那覇市の中心部から南へ車で約30分。八重瀬町新城(あらぐすく)の海に臨む高台には青々とサトウキビ畑が広がる。その一角、サトウキビの海に帆を休める船のように「トリム」の本社・工場はたたずんでいる。

「トリム」はノルウェーの造船用語で風力や風向き、波の様子を的確に読み、船体のバランスを取り操舵(そうだ)する技術を意味する。同社が「地球にやさしい土壌還元型資材」であり「資源循環型社会の構築において必要不可欠だ」と自信を示すのが「スーパーソル」だ。

家庭や飲食店などから回収されたガラス瓶を、そのまま「ガラス破砕機」に入れて砕き、8mm以内のガラス粒にする。これを更に「ガラス粉砕機」に掛けて粉々にすると、35ミクロンの小麦粉状のパウダーになる。これを更に細かなふるいに掛けた上で、発泡添加材を加えて、焼き上げると人工軽石「スーパーソル」が出来上がる。

「『スーパーソル』の製造はパン作りに似ています。小麦粉から色々なパンができるように、ガラスを小麦粉のような粉末にすることで、様々に性質の違う『スーパーソル』を製造することができるのです」

全国から訪れる工場見学者には、こうパン作りに例えて解説しているという。

家庭や飲食店などから回収された様々な色のガラス瓶。以前はほとんどが廃棄されていた

土壌改良、屋上緑化、水質浄化…、自在に変わる性質。「防犯対策」にも

「『スーパーソル』技術は昔から研究室の中にはあったものです。うちは、その技術を使って、一貫生産のプラントを開発し、製品として量産できるようにしたのです」「微細な気泡があり、通気性、透水性、保水性に優れています。更に焼き上げる時間、温度などを調整することによって、比重や吸水率など性質を自在に変えることができるのも特徴です」

坪井巖社長(65)は『スーパーソル』の可能性ついて力を込める。

現在、土木の現場では、軽量の盛り土材、かさ上げ材などとして全国的に活躍。排水性、通気性が高く、軽量であることから土壌改良や屋上緑化の資材としても使われている。水の酸化を防ぎ、浄化する性質があることから、海産物の養殖などを行う水槽のろ過材として活用される例もある。

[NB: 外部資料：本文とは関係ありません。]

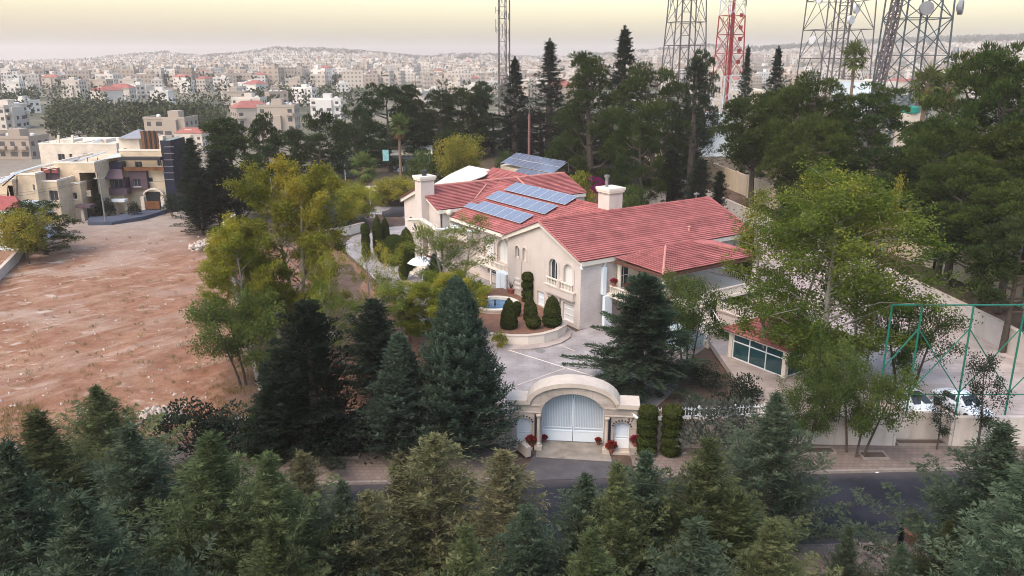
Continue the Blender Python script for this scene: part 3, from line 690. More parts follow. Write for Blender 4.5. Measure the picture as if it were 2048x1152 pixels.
K['pine1'] = (pine(82, 12, 4.0, LM['pine'], 26, 7, 115, shape='dome', bole=0.16), 12.0)
K['pine2'] = (pine(83, 14, 3.6, LM['pine'], 28, 6, 110, shape='cone', bole=0.08), 14.0)
K['pdark0'] = (pine(84, 12, 4.4, LM['pinedark'], 24, 6, 105, leaf=0.4, wid=0.11, bole=0.1), 12.0)
K['pdark1'] = (pine(85, 13, 3.8, LM['pinedark'], 24, 6, 105, leaf=0.4, wid=0.11, shape='cone', bole=0.1), 13.0)
K['pdarkh'] = (pine(184, 12, 4.4, LM['pinedark'], 18, 7, 120, leaf=0.38, wid=0.1, bole=0.45, shape='dome'), 12.0)
K['umb'] = (pine(86, 9, 5.2, LM['pinedark'], 16, 7, 110, leaf=0.36, wid=0.1, shape='dome', bole=0.2), 9.0)
K['big_broad'] = (broad(91, 18, 5.0, LM['broad'], 60, 15, 70, 0.165, 0.11, 0.12, 0.75, cl=0.44, yel=0.55), 18.0)
K['poplar'] = (broad(92, 16, 3.6, LM['autumn'], 50, 20, 84, 0.15, 0.105, 0.10, 1.15, cl=0.36, stems=2, yel=0.3), 16.0)
K['thin0'] = (broad(93, 12, 2.2, LM['autumn'], 26, 8, 40, 0.15, 0.10, 0.22, 1.3, cl=0.42, stems=2), 12.0)
K['thin1'] = (broad(94, 12, 2.4, LM['broad'], 30, 9, 50, 0.15, 0.10, 0.18, 1.2, cl=0.42, stems=2), 12.0)
K['street'] = (broad(95, 6, 2.2, LM['shrub'], 24, 9, 85, 0.14, 0.09, 0.25, 0.6, cl=0.45, stems=3, bark='bark'), 6.0)
K['sapling'] = (broad(195, 6, 0.9, LM['dark'], 16, 5, 45, 0.15, 0.08, 0.25, 0.8, cl=0.35, bark='bark'), 6.0)
K['round'] = (broad(96, 6, 2.6, LM['autumn'], 26, 10, 60, 0.18, 0.13, 0.25, 0.5, cl=0.5, bark='bark'), 6.0)
K['shrub0'] = (bush(97, 2.4, 1.5, LM['shrub']), 2.4)
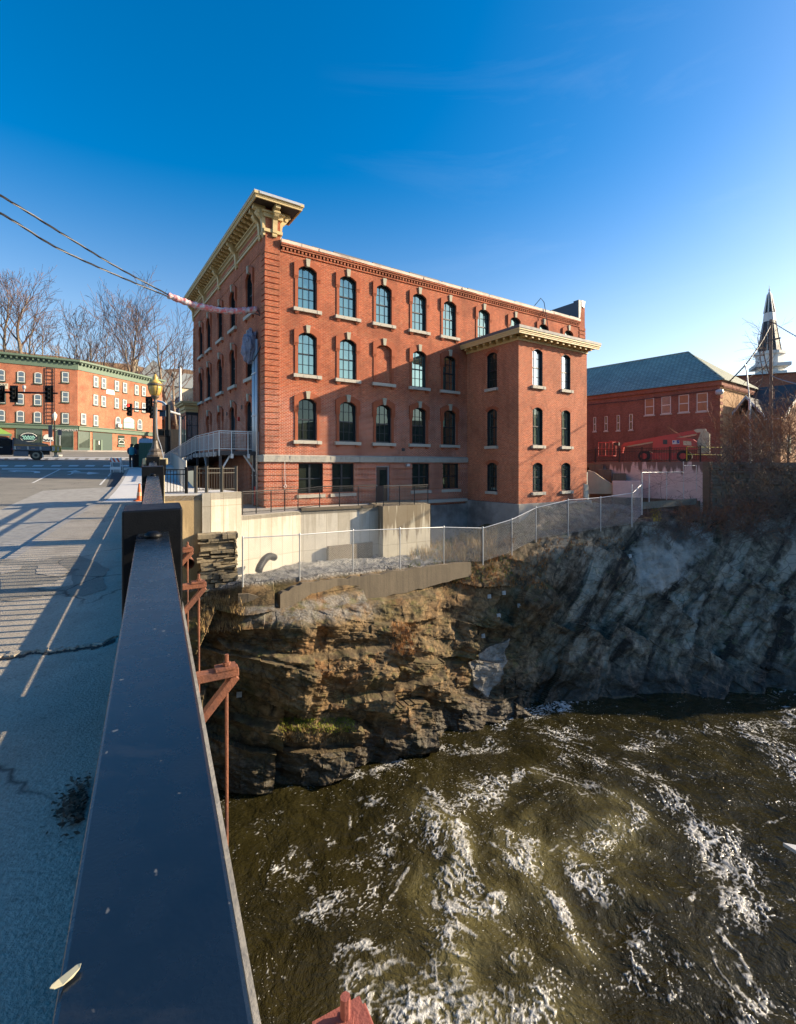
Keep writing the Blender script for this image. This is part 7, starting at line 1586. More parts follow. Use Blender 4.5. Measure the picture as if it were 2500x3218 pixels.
# local x runs away along the shaded long front, local -y... the sunlit end faces right
def hx(u, v, y=0.0):
    """long front: photo point to (x, z)"""
    d = Vector((cos(radians(128)), sin(radians(128)), 0)); r = (u-U0)/F; a = (r*HC_.y-HC_.x)/(d.x-r*d.y); Y = HC_.y+a*d.y; return a, HC-(v-VH)/F*Y-2.0
EH_ = 7.75; LEN_ = 34; DEP_ = 11.0
hb = MB(); hb.mi = 0
hb.quad((0,0,-1), (LEN_,0,-1), (LEN_,0,EH_), (0,0,EH_)); hb.quad((LEN_,0,-1), (LEN_,-DEP_,-1), (LEN_,-DEP_,EH_), (LEN_,0,EH_)); hb.quad((0,-DEP_,-1), (LEN_,-DEP_,-1), (LEN_,-DEP_,EH_), (0,-DEP_,EH_))
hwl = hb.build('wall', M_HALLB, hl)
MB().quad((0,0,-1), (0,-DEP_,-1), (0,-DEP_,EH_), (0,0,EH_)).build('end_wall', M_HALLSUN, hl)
z = 0
while z < EH_-.6: MB().box(-.05, .6, -.0, .05, z, z+.30).box(-.05, -.002, -.6, -.0, z, z+.30).build('quoin', M_HALLB, hl); z += .62
rr = MB(); ov = .45; zr_ = EH_+.12; E4 = [(-ov,ov,zr_), (LEN_+ov,ov,zr_), (LEN_+ov,-DEP_-ov,zr_), (-ov,-DEP_-ov,zr_)]; rg0, rg1 = (4.87,-DEP_/2,zr_+4.4), (LEN_-5,-DEP_/2,zr_+4.4)
rr.quad(E4[0], E4[1], rg1, rg0); rr.quad(E4[2], E4[3], rg0, rg1); rr.quad(E4[1], E4[2], rg1); rr.quad(E4[0], E4[3], E4[2], E4[1]); rfo = rr.build('roof', M_SLATEG, hl)
MB().quad(E4[3], E4[0], rg0).build('hip_slope', M_SLATELIT, rfo); MB().tube([E4[0], rg0, rg1], .09, 6).build('ridge_cap', M_SLATEG, rfo)
ev = MB(); ev.box(-.2, LEN_, .0, .18, EH_-.35, EH_+.1); ev.box(-.2, -.0, -DEP_, .0, EH_-.35, EH_+.1)
for i in range(40): ev.box(-.28, -.2, -.3-i*.33, -.14-i*.33, EH_-.55, EH_-.36)
ev.build('eaves_band', M_HALLB, hl); MB().tube([(0,.3,EH_-.75),(8,.28,EH_-.95),(20,.25,EH_-.85),(30,.25,EH_-.9)], .035, 5).build('wall_cable', M_CABLE, hl)
MB().lathe([(.05,0),(.3,.1),(.36,.3),(.3,.5),(.05,.6)], (-.1,.45,EH_-1.35), 10).build('alarm_bell', M_ZINC, hl)
c4 = lambda x, y: (1750+x*.442, 850+y*.442)
M_BOARD = pm('boarded_pane', (0.36, 0.17, 0.085), 0.8, var=0.3, scale=1.5)
def hwin(x0, x1, y0, y1, pane):
    a0, zt = hx(*c4(x0, y0)); a1, zb2 = hx(*c4(x1, y1)); a0, a1 = sorted((a0, a1)); f = MB(); t = .07; o0, o1 = -.05, .03
    f.box(a0, a0+t, o0, o1, zb2, zt); f.box(a1-t, a1, o0, o1, zb2, zt); f.box(a0+t, a1-t, o0, o1, zb2, zb2+t); f.box(a0+t, a1-t, o0, o1, zt-t, zt); f.box(a0+t, a1-t, o0, o1, (zb2+zt)/2-.04, (zb2+zt)/2+.04)
    fo_ = f.build('window', M_WHITEF, hl); MB().box(a0+.03, a1-.03, .004, .012, zb2+.03, zt-.03).build('pane', pane, fo_); MB().box(a0-.1, a1+.1, .0, .1, zb2-.14, zb2-.002).build('sill', M_SILL, fo_)
    sh_ = MB(); sh_.box(a1+.0, a1+.12, .0, .06, zb2, zt+.1); sh_.box(a0-.05, a1+.12, .0, .07, zt+.001, zt+.12); sh_.build('lintel', M_HALLB, fo_)
for q_, pn_ in (((625,690,912,1025), M_BOARD), ((742,810,900,1015), M_OGL), ((865,938,888,1005), M_BOARD), ((993,1072,875,998), M_BOARD)): hwin(*q_, pn_)
for q_ in ((258,278,1043,1143), (338,360,1037,1140), (424,447,1029,1137), (513,538,1021,1132)): hwin(*q_, M_SHOPGL)
MB().box(20, 21, -3.2, -2.2, EH_+2, EH_+4.6).build('chimney', M_HALLB, hl)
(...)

また、地面に敷き詰めると、人が歩いたときにジャリジャリと音がする性質を利用して、防犯用の砂利としても利用されているという。

サンプルを前に「スーパーソル」について語る坪井巖社長

ただ、製品化した当時、反応は鈍いものだった。

「製品開発の段階では国などからバックアップしてもらいました。問題はどうやって売っていくかです。土木の現場には既存の資材があるわけです。これを新しいものに替えるというのは大変なことです。『良いものが必ずしも売れるわけではない』ということを身にしみて経験してきました」(坪井社長)

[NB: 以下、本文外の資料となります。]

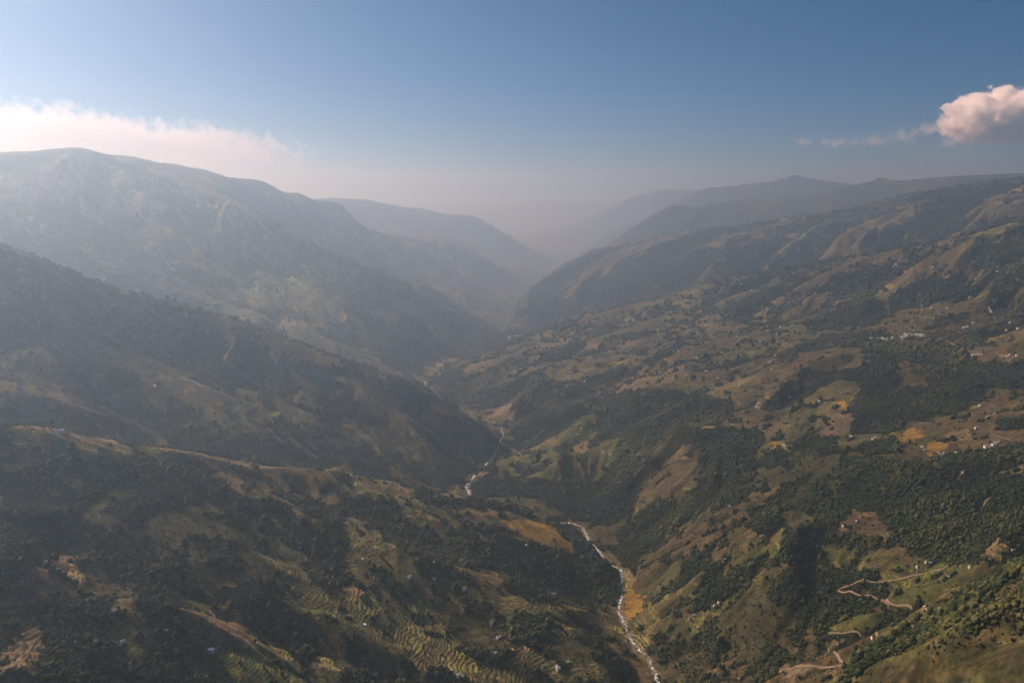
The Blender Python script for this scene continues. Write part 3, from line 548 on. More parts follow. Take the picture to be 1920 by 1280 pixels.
def ground_mat():
    m, nt, b = mat('hillside_ground'); N = nt.nodes; L = nt.links
    at = N.new('ShaderNodeAttribute'); at.attribute_name = 'tint'
    tc = N.new('ShaderNodeTexCoord')
    n1 = N.new('ShaderNodeTexNoise'); n1.inputs['Scale'].default_value = 1 / 11.0; n1.inputs['Detail'].default_value = 5; n1.inputs['Roughness'].default_value = .7
    L.new(tc.outputs['Object'], n1.inputs['Vector'])
    mr = N.new('ShaderNodeMapRange'); mr.inputs['From Min'].default_value = .3; mr.inputs['From Max'].default_value = .7; mr.inputs['To Min'].default_value = .55; mr.inputs['To Max'].default_value = 1.45
    L.new(n1.outputs[0], mr.inputs[0])
    mx = N.new('ShaderNodeMix'); mx.data_type = 'RGBA'; mx.blend_type = 'MULTIPLY'; mx.inputs[0].default_value = 1
    L.new(at.outputs['Color'], mx.inputs[6]); L.new(mr.outputs[0], mx.inputs[7]); L.new(mx.outputs[2], b.inputs['Base Color'])
    n2 = N.new('ShaderNodeTexNoise'); n2.inputs['Scale'].default_value = 1 / 26.0; n2.inputs['Detail'].default_value = 6; n2.inputs['Roughness'].default_value = .65
    L.new(tc.outputs['Object'], n2.inputs['Vector'])
    bp = N.new('ShaderNodeBump'); bp.inputs['Strength'].default_value = .8; bp.inputs['Distance'].default_value = 7
    L.new(n2.outputs[0], bp.inputs['Height']); L.new(bp.outputs[0], b.inputs['Normal'])
    b.inputs['Specular IOR Level'].default_value = .05; b.inputs['Roughness'].default_value = 1
    return m
GROUND = ground_mat()

# ------------------------------------------------------------------ terrain: each hill its own sheet, meeting its neighbours in the valleys
HILLS = {'near_hill': 'A', 'middle_hill': 'B', 'left_mountain': 'C', 'valley_spur': 'K', 'far_left_ridge': 'L', 'right_hillside': 'D', 'far_right_hillside': 'E', 'far_right_ridge': 'F', 'distant_hills': 'G', 'foreground_hill': 'H'}
LV = np.where(np.isin(LAB, [LETTER['v'], LETTER['r']]), LETTER['D'], LAB)
lf = LV[:-1, :-1].ravel()
gi, gj = np.meshgrid(np.arange(NR - 1), np.arange(NA - 1), indexing='ij'); v0 = (gi * NA + gj).ravel()
quads = np.stack([v0, v0 + NA, v0 + NA + 1, v0 + 1], -1)[:, ::-1]
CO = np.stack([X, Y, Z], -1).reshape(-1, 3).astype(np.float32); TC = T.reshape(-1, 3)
def structure(o, label=None):
    o['kind'] = 'structure'
    if label: o['label'] = label
    return o
for nm, lt in HILLS.items():
    q = quads[lf == LETTER[lt]]
    if not len(q): continue
    used, inv = np.unique(q.ravel(), return_inverse=True)
    me = bpy.data.meshes.new(nm); me.vertices.add(len(used)); me.vertices.foreach_set('co', CO[used].ravel())
    me.loops.add(q.size); me.loops.foreach_set('vertex_index', inv.astype(np.int32))
    me.polygons.add(len(q)); me.polygons.foreach_set('loop_start', np.arange(0, q.size, 4, dtype=np.int32))
    me.polygons.foreach_set('use_smooth', np.ones(len(q), bool))
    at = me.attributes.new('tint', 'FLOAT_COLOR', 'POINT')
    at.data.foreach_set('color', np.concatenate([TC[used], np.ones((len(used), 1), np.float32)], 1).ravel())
    me.update(calc_edges=True); me.materials.append(GROUND)
    o = bpy.data.objects.new(nm, me); COL.objects.link(o); structure(o)
del CO, quads, TC

# ------------------------------------------------------------------ haze
HAZE_TOP, HAZE_COL, HAZE_DENS, HAZE_G = 1240, (.38, .52, .66, 1), 1.40e-4, .80
def haze_box():
    x0, x1, y0, y1, z0, z1 = -40000, 40000, -3000, 46500, -400, CAM_Z + HAZE_TOP
    vs = [(x, y, z) for x in (x0, x1) for y in (y0, y1) for z in (z0, z1)]
    me = bpy.data.meshes.new('haze'); me.from_pydata(vs, [], [(0, 1, 3, 2), (4, 6, 7, 5), (0, 4, 5, 1), (2, 3, 7, 6), (0, 2, 6, 4), (1, 5, 7, 3)]); me.update()
    o = bpy.data.objects.new('haze', me); COL.objects.link(o); o['kind'] = 'stuff'
    m = bpy.data.materials.new('haze_air'); m.use_nodes = True; nt = m.node_tree; nt.nodes.clear()
    pv = nt.nodes.new('ShaderNodeVolumePrincipled'); out = nt.nodes.new('ShaderNodeOutputMaterial')
    pv.inputs['Color'].default_value = HAZE_COL; pv.inputs['Absorption Color'].default_value = (1, .88, .84, 1)   # a little dust and smoke in the air
    pv.inputs['Density'].default_value = HAZE_DENS; pv.inputs['Anisotropy'].default_value = HAZE_G
    nt.links.new(pv.outputs[0], out.inputs['Volume']); me.materials.append(m)
haze_box()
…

地道に広げた発信にSDGsが追い風。JIS認定、経産大臣賞も

そこから地道な活動が続いた。サンプルでもいいから使ってほしいと現場を回る。沖縄からでは発信力が弱いとして、東京での展示会にも毎年参加し続けた。そうして、少しずつ仲間を作り、理解を深めてきたという。

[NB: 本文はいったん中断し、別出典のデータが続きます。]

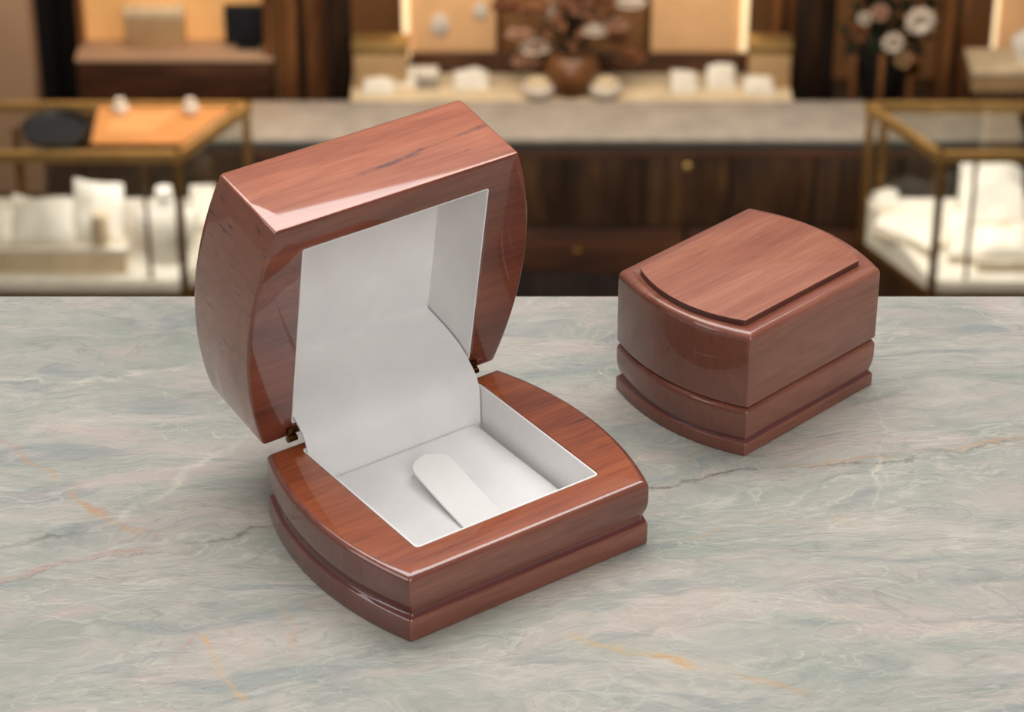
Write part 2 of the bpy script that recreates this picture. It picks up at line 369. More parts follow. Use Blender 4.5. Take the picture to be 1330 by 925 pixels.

「そうしているうちにSDGsが身近に叫ばれるようになり、徐々に軌道に乗ってきたのです」(坪井社長)

2019年には経済産業省の「新市場創造型標準化活用制度」を活用し、「ガラス発泡リサイクル資材」として日本産業規格(JIS)の認定を受け、2021年度の産業標準化事業表彰では沖縄県内企業で初となる経済産業大臣賞を受賞するまでになった。

「スーパーソル」の製造プラント。ガラス瓶を破砕、粉砕した後、発泡添加材を加えて焼き上げる

「日本のリサイクル思想広めたい」。沖縄から全国へ、そして海外へ

今後、「スーパーソル」の普及を通じて、いかにして廃ガラスの資源循環と利活用を進めていくのか。「トリム」が本部となって2016年に全国規模のガラス発泡資材事業協同組合を設立。2023年9月現在、「トリム」を含め15道府県の16社が参加しており、さらに全国に広げていきたいとしている。

海外展開にも積極的だ。現在、プロモーション用の動画を制作するなど、着々と本格展開の準備を進めている。

「日本では、昔から排せつ物を堆肥(たいひ)として活用したり、着物を仕立て直して使い続けたりと、リサイクルが当たり前に実践されていました。この分野では他国に先んじており、現在でも10年15年は他国の先を進んでいると思います」

沖縄から全国、そして海外へ。

坪井社長は、「『スーパーソル』については、水を浄化する性質など、まだまだあまり知られていません。『スーパーソル』を用いた貯水槽を造ることで、災害時の避難場所に安心して使える水が常備されているという状況を作ることもできます。こうしたことも知ってもらって、是非活用してほしい」と話す。

そして、「とにかく地道に継続的に発信を続けて行きます」と強調した。